Cox: The facility opened in February. Our primary focus was handling the West Liberty Foods inventory. Since then, we have brought on 12 clients and the number keeps growing. Our goal is to fill the building this calendar year and look into expansion in 2017. We have the ability to double our 20,000-pallet capacity with the land we purchased.


Refrigerated & Frozen Foods: What benefits does this cold storage facility bring West Liberty Foods?

Cox: Directly, the biggest thing is freight efficiencies. I think it’s that ability to consolidate freight. I think it helps supplement HPP capacity because that’s a growing service that West Liberty Foods is offering customers, so we have the capacity to assist there. And, then I think it’s a diversification to diversify the business.

Refrigerated & Frozen Foods: What can other cold food processors learn from this experience, where a cold food processor acquires a facility and turns it into a cold storage facility?

Cox: This is a Greenfield site, so we didn’t convert it to anything. We took a dirt field and built this building. There’s a lot of food processors out there that have built their own distribution centers, a couple of them here in Chicago. As far as what you can learn, it just amazes me how far the technology has come in the building process. We were extremely fortunate to partner with United Insulated Structures Corp. (UISC), Berkeley, Ill., to build our facility. Larry Lantero, owner of UISC, is extremely knowledgeable and does an unbelievable job working with clients to balance technology and cost. His company built the facility on time and on budget. This was not something I was expecting when the first shovel went into the ground.

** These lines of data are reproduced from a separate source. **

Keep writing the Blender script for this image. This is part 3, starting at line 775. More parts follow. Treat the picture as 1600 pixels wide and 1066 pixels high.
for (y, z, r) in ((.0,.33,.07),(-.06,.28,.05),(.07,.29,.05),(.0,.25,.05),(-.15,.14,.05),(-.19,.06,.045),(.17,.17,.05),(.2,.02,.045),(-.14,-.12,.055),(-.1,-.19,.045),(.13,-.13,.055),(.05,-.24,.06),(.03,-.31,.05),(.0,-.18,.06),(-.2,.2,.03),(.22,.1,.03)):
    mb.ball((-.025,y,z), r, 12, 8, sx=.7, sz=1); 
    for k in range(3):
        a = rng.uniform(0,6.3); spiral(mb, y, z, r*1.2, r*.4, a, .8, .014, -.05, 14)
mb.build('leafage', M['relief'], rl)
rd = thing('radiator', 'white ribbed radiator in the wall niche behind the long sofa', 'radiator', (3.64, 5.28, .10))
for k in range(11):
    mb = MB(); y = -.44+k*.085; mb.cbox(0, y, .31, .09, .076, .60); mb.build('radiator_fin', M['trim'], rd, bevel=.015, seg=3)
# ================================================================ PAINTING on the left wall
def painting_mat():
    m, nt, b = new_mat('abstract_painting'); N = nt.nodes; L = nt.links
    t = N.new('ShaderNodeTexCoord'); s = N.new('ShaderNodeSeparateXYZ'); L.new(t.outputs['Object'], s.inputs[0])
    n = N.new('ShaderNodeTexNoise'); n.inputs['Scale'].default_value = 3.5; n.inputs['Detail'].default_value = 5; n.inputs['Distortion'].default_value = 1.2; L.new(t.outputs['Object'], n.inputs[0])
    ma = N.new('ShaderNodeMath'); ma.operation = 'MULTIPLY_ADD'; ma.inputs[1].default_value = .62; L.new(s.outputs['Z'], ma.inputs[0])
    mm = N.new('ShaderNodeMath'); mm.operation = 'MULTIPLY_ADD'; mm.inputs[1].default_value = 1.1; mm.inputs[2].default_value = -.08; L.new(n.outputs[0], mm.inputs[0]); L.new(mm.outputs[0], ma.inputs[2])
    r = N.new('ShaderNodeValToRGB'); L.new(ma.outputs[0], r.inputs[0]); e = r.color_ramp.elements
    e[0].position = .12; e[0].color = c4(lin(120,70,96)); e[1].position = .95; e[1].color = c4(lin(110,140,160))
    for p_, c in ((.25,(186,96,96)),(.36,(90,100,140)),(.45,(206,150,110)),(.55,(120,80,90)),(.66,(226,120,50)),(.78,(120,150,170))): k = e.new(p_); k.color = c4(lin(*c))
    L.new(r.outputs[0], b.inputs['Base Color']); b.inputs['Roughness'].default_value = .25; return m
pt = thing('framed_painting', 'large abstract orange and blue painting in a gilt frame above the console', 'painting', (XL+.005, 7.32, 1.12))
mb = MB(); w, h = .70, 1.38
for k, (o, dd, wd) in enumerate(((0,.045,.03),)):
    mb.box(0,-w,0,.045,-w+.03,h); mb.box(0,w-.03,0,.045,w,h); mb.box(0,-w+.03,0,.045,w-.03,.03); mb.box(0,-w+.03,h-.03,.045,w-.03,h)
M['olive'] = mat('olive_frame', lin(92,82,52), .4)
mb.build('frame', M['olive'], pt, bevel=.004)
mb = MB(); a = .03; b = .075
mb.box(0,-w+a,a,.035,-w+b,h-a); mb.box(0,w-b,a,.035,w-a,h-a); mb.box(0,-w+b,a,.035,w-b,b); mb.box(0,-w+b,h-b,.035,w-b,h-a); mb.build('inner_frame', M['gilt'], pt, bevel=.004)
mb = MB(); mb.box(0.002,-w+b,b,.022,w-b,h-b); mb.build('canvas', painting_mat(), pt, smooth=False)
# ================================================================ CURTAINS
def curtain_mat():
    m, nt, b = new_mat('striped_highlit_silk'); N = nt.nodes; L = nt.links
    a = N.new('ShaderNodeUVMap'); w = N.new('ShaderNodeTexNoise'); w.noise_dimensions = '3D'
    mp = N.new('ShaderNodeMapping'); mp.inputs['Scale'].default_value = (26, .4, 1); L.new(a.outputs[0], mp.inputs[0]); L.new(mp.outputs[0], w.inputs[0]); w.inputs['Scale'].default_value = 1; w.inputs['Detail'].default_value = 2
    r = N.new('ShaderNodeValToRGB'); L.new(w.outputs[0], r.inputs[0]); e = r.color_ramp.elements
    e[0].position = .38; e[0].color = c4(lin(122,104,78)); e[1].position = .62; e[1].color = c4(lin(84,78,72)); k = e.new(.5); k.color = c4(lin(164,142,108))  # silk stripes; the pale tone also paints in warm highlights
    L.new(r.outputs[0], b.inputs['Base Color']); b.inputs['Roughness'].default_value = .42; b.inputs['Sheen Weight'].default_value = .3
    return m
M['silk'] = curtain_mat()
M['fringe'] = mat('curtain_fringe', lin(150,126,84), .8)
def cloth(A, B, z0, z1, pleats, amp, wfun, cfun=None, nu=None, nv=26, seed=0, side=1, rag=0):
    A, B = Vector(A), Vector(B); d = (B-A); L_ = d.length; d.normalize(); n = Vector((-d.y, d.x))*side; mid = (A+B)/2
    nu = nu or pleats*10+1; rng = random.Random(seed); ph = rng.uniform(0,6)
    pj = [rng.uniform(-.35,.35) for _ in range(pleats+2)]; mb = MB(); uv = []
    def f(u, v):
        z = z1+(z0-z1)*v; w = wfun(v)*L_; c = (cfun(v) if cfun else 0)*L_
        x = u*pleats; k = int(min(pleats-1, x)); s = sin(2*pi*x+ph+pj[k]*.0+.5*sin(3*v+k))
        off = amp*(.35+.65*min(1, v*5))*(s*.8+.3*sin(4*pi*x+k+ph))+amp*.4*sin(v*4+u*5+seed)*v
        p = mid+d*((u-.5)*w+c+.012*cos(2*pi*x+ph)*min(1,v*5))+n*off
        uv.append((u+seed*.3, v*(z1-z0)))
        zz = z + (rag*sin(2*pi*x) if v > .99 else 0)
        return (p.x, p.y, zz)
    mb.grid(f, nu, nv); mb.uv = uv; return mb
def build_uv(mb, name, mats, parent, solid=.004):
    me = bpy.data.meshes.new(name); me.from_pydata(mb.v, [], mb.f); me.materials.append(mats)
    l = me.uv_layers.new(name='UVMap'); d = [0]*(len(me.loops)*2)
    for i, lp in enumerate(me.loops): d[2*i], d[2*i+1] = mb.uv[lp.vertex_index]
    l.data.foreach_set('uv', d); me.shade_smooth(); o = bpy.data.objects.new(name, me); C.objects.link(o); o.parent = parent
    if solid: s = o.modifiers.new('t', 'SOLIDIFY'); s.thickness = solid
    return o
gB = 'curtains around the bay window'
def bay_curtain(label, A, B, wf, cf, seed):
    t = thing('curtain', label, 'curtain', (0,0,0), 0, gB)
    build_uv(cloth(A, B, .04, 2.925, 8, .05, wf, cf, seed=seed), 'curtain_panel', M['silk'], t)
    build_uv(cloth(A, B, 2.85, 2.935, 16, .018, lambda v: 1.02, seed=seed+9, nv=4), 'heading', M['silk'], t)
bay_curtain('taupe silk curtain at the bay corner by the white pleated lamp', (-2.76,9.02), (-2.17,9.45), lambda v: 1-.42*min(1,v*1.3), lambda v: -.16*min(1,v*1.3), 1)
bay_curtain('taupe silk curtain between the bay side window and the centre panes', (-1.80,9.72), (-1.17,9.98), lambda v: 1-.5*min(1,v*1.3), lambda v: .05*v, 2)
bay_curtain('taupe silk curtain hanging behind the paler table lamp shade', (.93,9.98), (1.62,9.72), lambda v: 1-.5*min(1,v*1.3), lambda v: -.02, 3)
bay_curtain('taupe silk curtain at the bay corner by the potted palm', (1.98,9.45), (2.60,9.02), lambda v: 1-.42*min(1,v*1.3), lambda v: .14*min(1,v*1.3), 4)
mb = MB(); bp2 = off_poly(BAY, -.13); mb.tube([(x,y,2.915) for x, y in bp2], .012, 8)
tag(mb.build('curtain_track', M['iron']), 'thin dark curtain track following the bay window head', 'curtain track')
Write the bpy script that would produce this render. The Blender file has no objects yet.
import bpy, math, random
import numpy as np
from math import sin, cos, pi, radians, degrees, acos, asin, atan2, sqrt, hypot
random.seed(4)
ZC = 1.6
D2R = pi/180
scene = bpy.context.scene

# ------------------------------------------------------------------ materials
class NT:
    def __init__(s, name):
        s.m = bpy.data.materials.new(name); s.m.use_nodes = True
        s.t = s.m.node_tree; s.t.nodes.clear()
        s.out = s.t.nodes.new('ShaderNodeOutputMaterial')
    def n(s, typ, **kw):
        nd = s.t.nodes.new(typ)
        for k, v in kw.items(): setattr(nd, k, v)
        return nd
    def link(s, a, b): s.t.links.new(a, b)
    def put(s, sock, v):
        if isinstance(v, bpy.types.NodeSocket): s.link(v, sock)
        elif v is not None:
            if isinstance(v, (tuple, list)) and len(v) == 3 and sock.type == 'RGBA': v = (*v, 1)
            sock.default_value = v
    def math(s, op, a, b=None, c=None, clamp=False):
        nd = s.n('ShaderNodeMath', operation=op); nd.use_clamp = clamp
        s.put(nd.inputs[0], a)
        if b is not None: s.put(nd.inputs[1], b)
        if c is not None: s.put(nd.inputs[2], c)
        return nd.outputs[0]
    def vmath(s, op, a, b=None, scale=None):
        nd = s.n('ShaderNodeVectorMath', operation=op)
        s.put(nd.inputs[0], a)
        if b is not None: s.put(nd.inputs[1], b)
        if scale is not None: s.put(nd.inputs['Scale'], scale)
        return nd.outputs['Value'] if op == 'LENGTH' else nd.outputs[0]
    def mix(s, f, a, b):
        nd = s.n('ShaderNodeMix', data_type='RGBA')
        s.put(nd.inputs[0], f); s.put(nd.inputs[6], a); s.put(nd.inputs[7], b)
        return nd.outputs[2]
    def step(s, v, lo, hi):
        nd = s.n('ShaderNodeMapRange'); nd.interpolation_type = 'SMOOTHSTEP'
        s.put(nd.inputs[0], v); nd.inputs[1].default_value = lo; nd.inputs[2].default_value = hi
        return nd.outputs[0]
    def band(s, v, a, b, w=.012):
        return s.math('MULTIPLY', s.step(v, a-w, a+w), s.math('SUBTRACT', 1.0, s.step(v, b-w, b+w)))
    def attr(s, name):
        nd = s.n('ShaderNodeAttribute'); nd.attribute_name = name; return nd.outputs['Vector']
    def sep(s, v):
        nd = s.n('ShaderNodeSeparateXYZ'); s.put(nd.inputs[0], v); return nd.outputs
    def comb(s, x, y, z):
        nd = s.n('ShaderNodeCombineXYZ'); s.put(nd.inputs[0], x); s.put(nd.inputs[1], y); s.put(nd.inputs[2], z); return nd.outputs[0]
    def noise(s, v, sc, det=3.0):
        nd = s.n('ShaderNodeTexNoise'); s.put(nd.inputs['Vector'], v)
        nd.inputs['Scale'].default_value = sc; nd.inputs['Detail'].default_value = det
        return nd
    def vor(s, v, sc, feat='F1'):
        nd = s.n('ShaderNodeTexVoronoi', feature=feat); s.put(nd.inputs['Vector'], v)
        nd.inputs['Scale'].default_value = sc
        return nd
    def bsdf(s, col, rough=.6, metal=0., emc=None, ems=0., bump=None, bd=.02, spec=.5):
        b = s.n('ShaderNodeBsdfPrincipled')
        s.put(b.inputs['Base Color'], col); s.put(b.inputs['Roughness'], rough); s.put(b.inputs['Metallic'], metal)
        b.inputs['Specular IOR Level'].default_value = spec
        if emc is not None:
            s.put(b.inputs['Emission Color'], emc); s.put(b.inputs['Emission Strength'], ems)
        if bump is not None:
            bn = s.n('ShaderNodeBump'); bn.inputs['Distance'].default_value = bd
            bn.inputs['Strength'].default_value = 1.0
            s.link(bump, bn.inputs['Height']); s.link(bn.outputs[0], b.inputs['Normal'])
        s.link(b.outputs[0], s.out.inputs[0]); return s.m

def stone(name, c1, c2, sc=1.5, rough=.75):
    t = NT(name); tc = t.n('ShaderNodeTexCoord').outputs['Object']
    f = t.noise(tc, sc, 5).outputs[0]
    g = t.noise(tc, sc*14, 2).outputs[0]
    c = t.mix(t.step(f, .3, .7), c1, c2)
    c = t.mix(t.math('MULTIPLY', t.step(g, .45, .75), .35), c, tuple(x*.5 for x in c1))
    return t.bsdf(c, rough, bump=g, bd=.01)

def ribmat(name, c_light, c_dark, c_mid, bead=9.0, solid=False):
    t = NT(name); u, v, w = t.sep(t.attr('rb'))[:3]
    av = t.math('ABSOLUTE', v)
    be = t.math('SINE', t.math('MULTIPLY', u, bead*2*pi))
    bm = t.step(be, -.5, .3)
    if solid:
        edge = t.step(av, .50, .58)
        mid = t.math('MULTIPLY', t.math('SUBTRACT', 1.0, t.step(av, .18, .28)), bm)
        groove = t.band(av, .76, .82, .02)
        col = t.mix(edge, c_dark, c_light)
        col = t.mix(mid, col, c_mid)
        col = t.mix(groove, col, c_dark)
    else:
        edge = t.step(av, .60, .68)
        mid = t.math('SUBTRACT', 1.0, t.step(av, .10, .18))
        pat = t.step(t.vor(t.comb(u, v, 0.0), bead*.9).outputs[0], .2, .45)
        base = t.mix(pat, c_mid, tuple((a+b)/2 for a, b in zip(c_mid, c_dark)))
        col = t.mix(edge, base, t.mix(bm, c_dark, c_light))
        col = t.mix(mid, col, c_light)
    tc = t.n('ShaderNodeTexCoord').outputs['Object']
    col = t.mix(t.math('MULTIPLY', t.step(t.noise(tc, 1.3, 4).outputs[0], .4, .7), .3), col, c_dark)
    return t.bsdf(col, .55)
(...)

I don’t know that I would have anything to teach other processors, per se, but just that building a Greenfield site allows you to really raise the bar on food safety and food security, which is what we’re trying to do. There’s nothing here that’s cutting-edge that no one else can’t do. It all boils down to building a facility that allows you to service your accounts and take care of the product. What drives a good 3PL is the people first and the building second.